In the 1820s, Ratisbonne joined a wave of apostasy in the French Jewish community triggered by a sense that the Jews could not achieve full integration in French society as long as they remained Jews. [3] Ratisbonne reached the conclusion that there was a fundamental incompatibility between Judaism and French citizenship. Until his conversion, he was active in the Societe d'Encouragement au Travail en Faveur des Israelites du Bas-Rhin. According to Ratisbonne, this involvement in Jewish communal affairs was undertaken as a preparatory step prior to baptism. [4]

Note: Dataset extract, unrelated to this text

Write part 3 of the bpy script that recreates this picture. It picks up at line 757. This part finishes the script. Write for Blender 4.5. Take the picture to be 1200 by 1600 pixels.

He became director of the Arch-confraternity of Christian Mothers. Pope Gregory XVI decorated him a Knight of the Order of St. Sylvester and praised his biography of St. Bernard of Clairvaux), Life of St. Bernard. He obtained permission to work as a missionary in Jerusalem, where he established the Order of Our Lady of Sion. The sisters devoted their lives to hastening the "fulfilment of the promises concerning the Jews and the Gentiles" while avoiding all proselytism. Ratisbonne's directive was: "Remain firm in your own faith without attempting to impose it on others." [5]
Ratisbonne was the author of Essay on Moral Education (1828), a Life of Saint Bernard (1841), Meditations of Saint Bernard on the Present and Future (1853), a Manual for Christian Mothers (1860), Jewish Questions (1868), and other works.
On his deathbed, Ratisbonne received the last Sacraments from the Archbishop of Paris, Joseph Hippolyte Guibert, and the final blessing from Pope Leo XIII. He died in Paris.